Is FLARM helpful?
On Tuesday, December 1, 2015 at 9:52:39 AM UTC-8, Andy Blackburn wrote:
On Tuesday, December 1, 2015 at 8:00:23 AM UTC-8, wrote:
Saw FLARM leeching at PAGC. Poor XG couldn't get away to do his own brilliant thing. He expressed his frustrations in passing and very politely at one of the meetings.
I looked at the traces from this race - a couple of days every thermal for every pilot on course. The only guys I could see following XG were his teammates - I assume this was team flying, but maybe that was prohibited? In any case they fell off his trail after a few climbs.
It is not just plain leeching either. Two thermals are ahead on the first leg and marked by other competitors. The guy trailing gets to pick which has a better value and save the time of centering it. Using FLARM, the guy coming from behind uses the talents of the other two and potentially does better than either.

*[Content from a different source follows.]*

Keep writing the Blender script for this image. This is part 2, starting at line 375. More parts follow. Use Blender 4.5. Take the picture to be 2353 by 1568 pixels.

The data just doesn't support the reality of this claim - the VAST majority of the time the climbs achieved by later arrivals decline materially. I'm sure there are occasional cases where it takes you 4, 5, 6 turns to catch the core and annoying to have someone come in right below you and climb with you, but generally using someone else's thermals is a losing proposition - and you can't really pick the ones where the other guy "just found the core after a struggle and will safe you some effort". It's far, far more likely that the strong part of the thermal has passed you buy if you ar trailing by more than a mile or two.
I'll go grind through more contest traces, but I was startled at what a poor proposition "borrowing" thermals is from a long trail position.
Looking forward to flying with you at Nephi - hope you come. You know it'll be fun. We can discuss the various merits of Flarm over beers (I'll be hiding mine though - ;-) )
9B
Andy, I hate it when you bring data to an argument. I suggest that at Nephi, the field be randomly split between stealth and non-stealth mode. It's probably enough gliders to have a valid experiment. Since the theory behind leeching is that it speeds up the slow pilots while not slowing down the fast ones, the aggregate score of the non-steath group should be statistically higher than the stealth group. That could be further refined by looking at the bottom half in each group (presumably, leechers). According the stealth supporters, there is no difference in safety so there should be no objection on that account. Since the fast pilots are going to win anyway (and are not leechers), they should not object to which group they draw.